Leon is right that education has a key role to play in turning our country around.  Unfortunately, as I wrote in an earlier post, even at the college level things are not what they used to be, as the tenured faculty gives way to legions of adjuncts–freelancers with Ph.Ds–who now are frequently not even on campus, but rather teaching through distance learning platforms from their homes.

It’s too soon to weigh the pros and cons of distance learning.  It has the potential to be emancipatory, accessible to far more students, including those who could not afford the luxury of a four-year residential liberal arts education of the kind Leon Botstein was talking about today.  It could also turn into the worst kind of cookie-cutter education, MCAS on steroids.

One of the tasks of educators today has to be to enter with spirit into the unfolding of the distance learning revolution, making sure the technology is being used to promote active learning and critical thinking, not rote learning or multiple choice testing.  We also have to make sure that networked computer technology actually connects young people, rather than alienating them from each other and from potential mentors.

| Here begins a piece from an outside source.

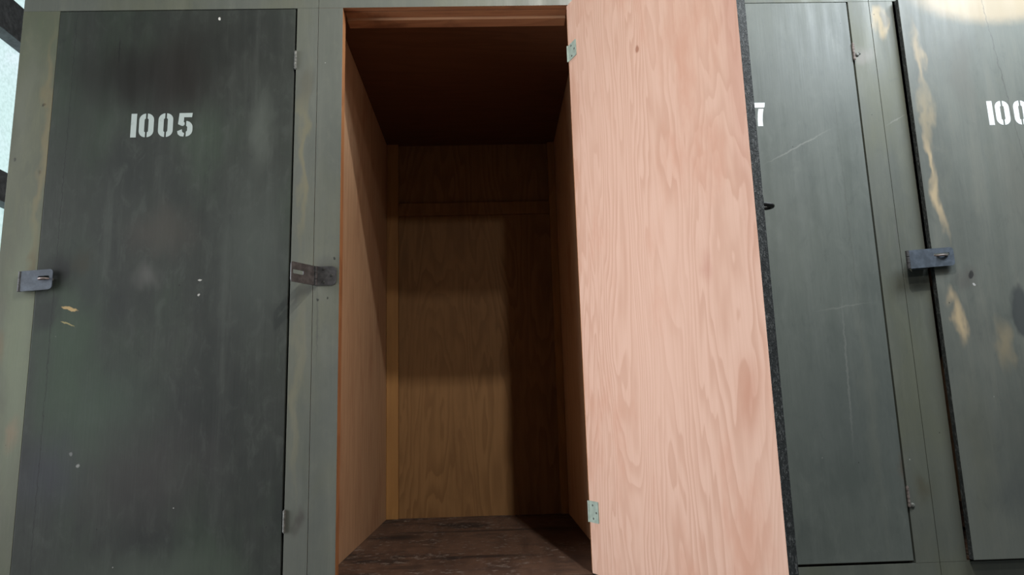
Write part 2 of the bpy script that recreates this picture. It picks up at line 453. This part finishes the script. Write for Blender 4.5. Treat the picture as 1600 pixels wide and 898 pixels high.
def glyph(ch):
    if ch == '1': return [[(0, 0), (.22, 0), (.22, 1), (.0, 1)]], .32
    if ch == '0': return [half_ring(0, .58, 0, 1, .21, -1, .07), half_ring(0, .58, 0, 1, .21, 1, .07)], .76
    if ch == '5':
        bowl = half_ring(.04, .60, 0, .66, .21, 1, .05, .27)
        a = [(.06, 1), (.58, 1), (.56, .82), (.25, .82), (.24, .62), (.28, .60), (.28, .50), (.22, .45), (.16, .46), (.02, .53)]
        b = [(.26, 0), (.28, .14), (.20, .20), (.18, .31), (0, .23), (.03, .10), (.13, .02)]
        return [a, bowl, b], .72
    if ch == '7': return [[(0, 1), (.58, 1), (.56, .84), (.53, .79), (0, .79)], [(.28, .74), (.50, .74), (.45, .5), (.42, .25), (.42, 0), (.20, 0), (.21, .3), (.24, .55)]], .72
    if ch == '8':
        return [half_ring(.03, .57, .50, 1, .18, -1, .06), half_ring(.03, .57, .50, 1, .18, 1, .06),
                half_ring(0, .60, 0, .48, .18, -1, .06), half_ring(0, .60, 0, .48, .18, 1, .06)], .72


def number(text, x, z, h, y, mat, door, base, scale_x=1.0):
    bm = bmesh.new()
    for ch in text:
        polys, adv = glyph(ch)
        for p in polys:
            bm_poly(bm, p, None, lambda q: Vector((x+q[0]*h*scale_x, y, z+q[1]*h)), Vector((0, -.0004, 0)))
        x += adv*h*scale_x
    return mesh_obj('painted_number', bm, mat, door, base)


# ------------------------------------------------------------------ the setting
FL = -1.50
struct('floor', box(-2.42, 3.2, -5, 4, FL-.1, FL, 0), 'concrete')
struct('wall_base', box(-1.285, 1.94, .03, 1.2, FL, -.4605, .004), 'concrete')
WX = -2.30
bm = bmesh.new()
bm_box(bm, WX-.12, WX, -5, 4, FL, -.45); bm_box(bm, WX-.12, WX, -5, 4, 2.95, 3.4); bm_box(bm, WX-.12, WX, 3.2, 4, -.45, 2.95); bm_box(bm, WX-.12, WX, -5, -1.2, -.45, 2.95)
struct('wall_left', bm, 'stucco')
win = bpy.data.objects.new('window_1', None); C.objects.link(win); win.location = (WX, 0, -.45); win['kind'] = 'structure'
wb = Vector((WX, 0, -.45))
mesh_obj('window_pane', box(WX-.07, WX-.05, -1.2, 3.2, -.45, 2.95, 0), 'pane', win, wb)


def sloped_bar(zl, zh, rise):
    bm = bmesh.new(); bm_box(bm, WX-.045, WX+.03, -1.2, 3.2, zl, zh, .004)
    for v in bm.verts: v.co.z += rise*(v.co.y-1.4)
    return bm


mesh_obj('window_bar', sloped_bar(1.07, 1.215, .0), 'rail_dark', win, wb)
mesh_obj('window_bar', sloped_bar(1.885, 2.065, .0), 'rail_dark', win, wb)
mesh_obj('window_bar', sloped_bar(.30, .42, .0), 'rail_dark', win, wb)
for yy in (-.6, .4, 2.6):
    mesh_obj('window_post', box(WX-.045, WX+.02, yy, yy+.07, -.45, 2.95, .004), 'rail_dark', win, wb)

# ------------------------------------------------------------------ lockers
ZT, ZB, T = 1.1664, -.3889, .019
TOP, BOT, DEP = 1.262, -.460, 1.18


def locker(x0, x1, o0, o1, label, fm_l='frame', fm_r='frame', fm_t='frame', opened=False):
    base = Vector(((x0+x1)/2, DEP/2, BOT))
    r = bpy.data.objects.new('storage_locker', None); C.objects.link(r); r.location = base
    r['label'] = label; r['category'] = 'locker'; r['group'] = 'plywood storage lockers in a row'
    e = .00012

    def piece(name, m, raw, *b):
        bm = box(*b, bev=.0005)
        bm.faces.ensure_lookup_table(); bm.normal_update()
        for f in bm.faces:
            if opened and f.normal.y > -.9 and ((raw == 'x' and abs(f.normal.x) > .5) or (raw == 'z' and abs(f.normal.z) > .5)): f.material_index = 1
        return mesh_obj(name, bm, [m, 'raw_edge' if raw == 'x' else 'raw_rail'], r, base)
    ts = .040 if opened else T; zb = ZB
    piece('stile', fm_l, 'x', x0+e, o0, 0, ts, zb, ZT-.0003)
    piece('stile', fm_r, 'x', o1, x1-e, 0, ts, zb, ZT-.0003)
    piece('top_rail', fm_t, 'z', x0+e, x1-e, 0, T, ZT, TOP)
    piece('bottom_rail', fm_t, 'z', x0+e, x1-e, 0, T, BOT, zb-.0006)
    sl = o0-.003 if opened else o0-.02
    # carcass
    px0 = (x0+.0115) if opened else x0+.02
    px1 = .3005 if opened else x1-.02
    sm = 'ply_side' if opened else 'ply_side'
    def side(a, b):
        bm = box(a, b, ts+.0006, DEP-.013, -.425, TOP-.02, .0008); bm.normal_update()
        for f in bm.faces:
            if abs(f.normal.y) > .9: f.material_index = 1
        return mesh_obj('side_panel', bm, ['ply_side', 'raw_edge'], r, base)
    if opened: side(px0, px0+.016); side(px1, px1+.016)
    else: side(px0, px0+.016); side(px1, px1+.016)
    ix0 = px0+.0165; ix1 = px1-.0005
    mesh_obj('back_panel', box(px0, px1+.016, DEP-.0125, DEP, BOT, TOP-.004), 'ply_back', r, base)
    bm = box(ix0, ix1, ts+.0006, DEP-.013, -.4015, -.386, .0006)
    if opened: bm_box(bm, o0+.0008, o1-.0008, .0004, ts+.002, -.3888, -.386, .0006)
    mesh_obj('locker_floor', bm, 'floor6', r, base)
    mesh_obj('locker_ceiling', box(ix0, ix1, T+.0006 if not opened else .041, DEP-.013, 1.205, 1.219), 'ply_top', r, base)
    return r, base, ix0, ix1


def hinge(door, base, x, z, m, leaf_dx, h=.052, y=-.001):
    bm = bmesh.new()
    n = 5; seg = h/n
    for i in range(n):
        bm_tube(bm, [(x, y-.0022, z-h/2+i*seg+.0004), (x, y-.0022, z-h/2+(i+1)*seg-.0004)], .0036, 12)
    bm_tube(bm, [(x, y-.0022, z-h/2-.002), (x, y-.0022, z+h/2+.002)], .0020, 10)
    o = mesh_obj('hinge', bm, m, door, base)
    return o


def closed_door(r, base, o0, o1, m, y0=0.0, gl=.0015, gr=.005, gt=.004, gb=.004, edge=None):
    bm = box(o0+gl, o1-gr, y0-.0012, y0+T-.002, ZB+gb, ZT-gt, .0014); bm.normal_update()
    for f in bm.faces:
        if abs(f.normal.y) < .5: f.material_index = 1
    return mesh_obj('door', bm, [m, edge or m], r, base)


def hasp(r, base, x0, x1, z0, z1, y, m, slot, tilt=0.0):
    """hasp swung shut: strap lying over the door, its hinge knuckle and base plate on the stile"""
    bm = bmesh.new()
    zc = (z0+z1)/2
    def t3(q): return Vector((q[0], y, q[1]+tilt*(q[0]-x0)))
    bm_poly(bm, rrect(x0+.006, x1, z0, z1, .009, 5, (1, 0, 0, 1)), rrect(slot[0], slot[1], slot[2], slot[3], .003, 3), t3, Vector((0, .0026, 0)))
    o = mesh_obj('hasp', bm, m, r, base)
    bm = bmesh.new()
    for i in range(3):
        a = z0+(z1-z0)*i/3+.0006; b = z0+(z1-z0)*(i+1)/3-.0006
        bm_tube(bm, [(x0+.004, y+.0032, a), (x0+.004, y+.0032, b)], .0050, 14)
    mesh_obj('hasp_knuckle', bm, 'steel_dark', o, base)
    bm = bmesh.new()
    bm_box(bm, x0+.006+max(0, -y-.013), x0+.040+max(0, -y-.013), y+.006, -.0002, z0+.003, z1-.003, .0008)
    mesh_obj('hasp_base', bm, m, o, base)
    return o


def staple_h(parent, base, x0, x1, z, yb, yo, m, r=.0028):
    """wire staple whose loop lies level, coming out through a level slot"""
    bm = bmesh.new(); xm = (x0+x1)/2; hw = (x1-x0)/2
    path = [(x0, yb, z)]+[(xm-hw*math.cos(a), yo-.010*math.sin(a)+.010, z) for a in [math.pi*k/12 for k in range(13)]]+[(x1, yb, z)]
    bm_tube(bm, path, r, 10)
    bm_dome(bm, (x0, yb, z), (0, -1, 0), .006, .0015); bm_dome(bm, (x1, yb, z), (0, -1, 0), .006, .0015)
    return mesh_obj('staple', bm, m, parent, base)


# ---- locker 1005
L, b5, *_ = locker(-1.292, -.4685, -1.1905, -.5278, 'leftmost locker, its dark green closed door stencilled 1005 in white',
                   fm_l='frame_yellow')
d5 = closed_door(L, b5, -1.1905, -.5278, 'door5', gt=.003)
number('1005', -.972, .7855, .0685, -.0013, 'white5', d5, b5, 1.0)
hinge(d5, b5, -.5290, 1.006, 'steel_grey', .02); hinge(d5, b5, -.5270, -.236, 'steel_grey', .02)
hasp(L, b5, -1.230, -1.142, .362, .416, -.013, 'steel_blue', (-1.179, -1.150, .388, .399), .055)
staple_h(d5, b5, -1.176, -1.152, .3945, -.0012, -.022, 'staple')

# ---- open locker
L, b6, ix0, ix1 = locker(-.4675, .3185, -.3990, .2440, 'open empty locker between the 1005 door and the swung-out plywood door', opened=True)
bm = box(-.3985, .2435, .0560, .0995, 1.1590, 1.2040, .0022); bm.normal_update()
for f in bm.faces:
    if f.normal.y < -.3: f.material_index = 1
mesh_obj('door_stop', bm, ['raw_rail', 'pale_edge'], L, b6)
mesh_obj('header_block', box(-.3985, .2435, .0235, .0555, 1.1664, 1.2300, .0016), 'raw_rail', L, b6)
mesh_obj('corner_batten', box(ix0+.0005, ix0+.050, DEP-.036, DEP-.0135, -.3855, 1.2045, .0015), 'batten', L, b6)
mesh_obj('corner_batten', box(ix1-.030, ix1-.0005, DEP-.036, DEP-.0135, -.3855, 1.2045, .0015), 'batten', L, b6)
mesh_obj('back_rail', box(ix0+.051, ix1-.0305, DEP-.030, DEP-.0135, .88, .935, .0015), 'ply_back', L, b6)

ANG = math.radians(22.0); HX = .2400
DM = Matrix(((math.sin(ANG), math.cos(ANG), 0, HX), (-math.cos(ANG), math.sin(ANG), 0, 0), (0, 0, 1, 0), (0, 0, 0, 1)))
DW, DT = .675, .022
bm = box(0, DW, 0, DT, ZB+.004, ZT-.004, .0012); bm.normal_update()
for f in bm.faces: f.material_index = 0 if f.normal.y < -.6 else 2 if f.normal.y > .6 else 1
d6 = mesh_obj('door', bm, ['ply_door', 'edge_black', 'door6_out'], L)
d6.matrix_parent_inverse = Matrix.Translation(b6).inverted(); d6.matrix_basis = DM; d6['label'] = 'swung-out door showing bare pinkish plywood inside'


def on_door(name, bm, m): return mesh_obj(name, bm, m, d6)


for zc, hh in ((1.014, .048), (-.236, .052)):
    bm = bmesh.new()
    bm_poly(bm, rrect(.001, .046, zc-hh/2, zc+hh/2, .003, 3), None, lambda q: Vector((q[0], -.0002, q[1])), Vector((0, -.0014, 0)))
    bm_tube(bm, [(-.0015, -.0012, zc-hh/2), (-.0015, -.0012, zc+hh/2)], .0032, 10)
    for (sx, sz) in ((.018, .016), (.034, 0.0), (.020, -.016)):
        bm_dome(bm, (sx, -.0015, zc+sz), (0, -1, 0), .0001, .0001)
    on_door('hinge', bm, 'hinge_green')
    bm = bmesh.new()
    for (sx, sz) in ((.019, .016), (.036, -.001), (.021, -.016)):
        bm_dome(bm, (sx, -.0016, zc+sz), (0, -1, 0), .0028, .0008)
    on_door('hinge_screws', bm, 'screw')
# staple on the painted outer face of the open door, seen past its free edge
bm = bmesh.new()
sa, sb = DW-.028, DW-.007
for xx in (sa, sb): bm_dome(bm, (xx, DT, .381), (0, 1, 0), .0055, .0015)
path = [(sa, DT, .381)]+[((sa+sb)/2-(sb-sa)/2*math.cos(a), DT+.022+.011*math.sin(a), .381) for a in [math.pi*k/12 for k in range(13)]]+[(sb, DT, .381)]
bm_tube(bm, path, .0042, 10)
bm_box(bm, DW-.036, DW-.002, DT+.0002, DT+.0022, .368, .394, .0006)
on_door('staple', bm, 'staple_black')

# open hasp on the left stile
bm = bmesh.new()
bm_poly(bm, rrect(-.4585, -.4060, .362, .4135, .013, 5, (1, 0, 0, 1)), None, lambda q: Vector((q[0], -.0002, q[1])), Vector((0, -.0024, 0)))
h6 = mesh_obj('hasp', bm, 'steel_dark', L, b6)
bm = bmesh.new()
for (sx, sz) in ((-.441, .406), (-.441, .370), (-.420, .388)): bm_dome(bm, (sx, -.0025, sz), (0, -1, 0), .0042, .0012)
mesh_obj('hasp_screws', bm, 'screw', h6, b6)
bm = bmesh.new()
for i in range(3):
    a = .361+.0175*i+.0006; bm_tube(bm, [(-.4600, -.0055, a), (-.4600, -.0055, a+.0163)], .0048, 14)
mesh_obj('hasp_knuckle', bm, 'steel_dark', h6, b6)
bm = bmesh.new()
sd = Vector((-.5058+.4605, -.075+.0055, 0)); sl_ = sd.length; sd.normalize(); nn = Vector((sd.y, -sd.x, 0))
bm_poly(bm, rrect(.003, sl_, .361, .4135, .006, 4, (1, 0, 0, 1)), rrect(sl_*.50, sl_*.92, .383, .394, .002, 2),
        lambda q: Vector((-.4605, -.0055, q[1]))+sd*q[0], nn*.0026)
mesh_obj('hasp_strap', bm, 'steel_dark', h6, b6)

# ---- locker 1007
L, b7, *_ = locker(.3195, 1.1235, .3990, 1.0625, 'grey-green closed locker half hidden behind the swung-out plywood door')
d7 = closed_door(L, b7, .3990, 1.0625, 'door7', gt=.002, gb=.006, gr=.0055)
number('1007', .628, .787, .0700, -.0013, 'white7', d7, b7, .95)
hinge(d7, b7, 1.0605, 1.008, 'hinge_rust', .02, .050); hinge(d7, b7, 1.0615, -.226, 'hinge_rust', .02, .050)
hl = bmesh.new()
bm_dome(hl, (1.071, -.0005, 1.000), (0, -1, 0), .006, .004); bm_dome(hl, (1.078, -.0005, 1.004), (0, -1, 0), .004, .003)
mesh_obj('hinge_screws', hl, 'steel_grey', L, b7)
hl = bmesh.new(); bm_dome(hl, (1.071, -.0005, -.248), (0, -1, 0), .006, .004)
mesh_obj('hinge_screws', hl, 'steel_grey', L, b7)

# ---- locker 1008
L, b8, *_ = locker(1.1245, 1.940, 1.1940, 1.8580, 'rightmost locker with tan worn patches, its door standing slightly proud')
d8 = closed_door(L, b8, 1.1940, 1.8580, 'door8', y0=-.021, gl=.004, gt=.004, gb=.006, edge='edge_black')
number('1008', 1.411, .770, .0715, -.0223, 'white7', d8, b8, .97)
hasp(L, b8, 1.119, 1.248, .363, .413, -.036, 'steel_blue', (1.193, 1.236, .391, .399), .055)
staple_h(d8, b8, 1.200, 1.230, .3970, -.0225, -.042, 'staple')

As Leon said, it’s not a question of teaching students to believe any particular truths or ways of seeing the world, it’s a question of enabling them to make their own informed observations, and giving them the tools to act on what they see and know.  We’re not talking about education as indoctrination, but about education as the constant opening of new doors to further understanding–a never-ending process that should not, and cannot be confined merely to the classroom.

Communicating the excitement of learning is the single most important role of a teacher at any grade level.  Once we teachers become jaded or bored with what we’re offering, it’s all over.  We have to find ways of making it new, by constantly leaving ourselves open to new ideas and viewpoints.  Often for me, it’s the students themselves who lead the way into new ways of seeing familiar texts or concepts.

It can be hard for a teacher to give up the powerful illusion of being the one who knows all the answers.   The truth is, we’re here to enable the next generation of thinkers to imagine questions that have not yet been asked or even thought of.

What could be more exciting than that?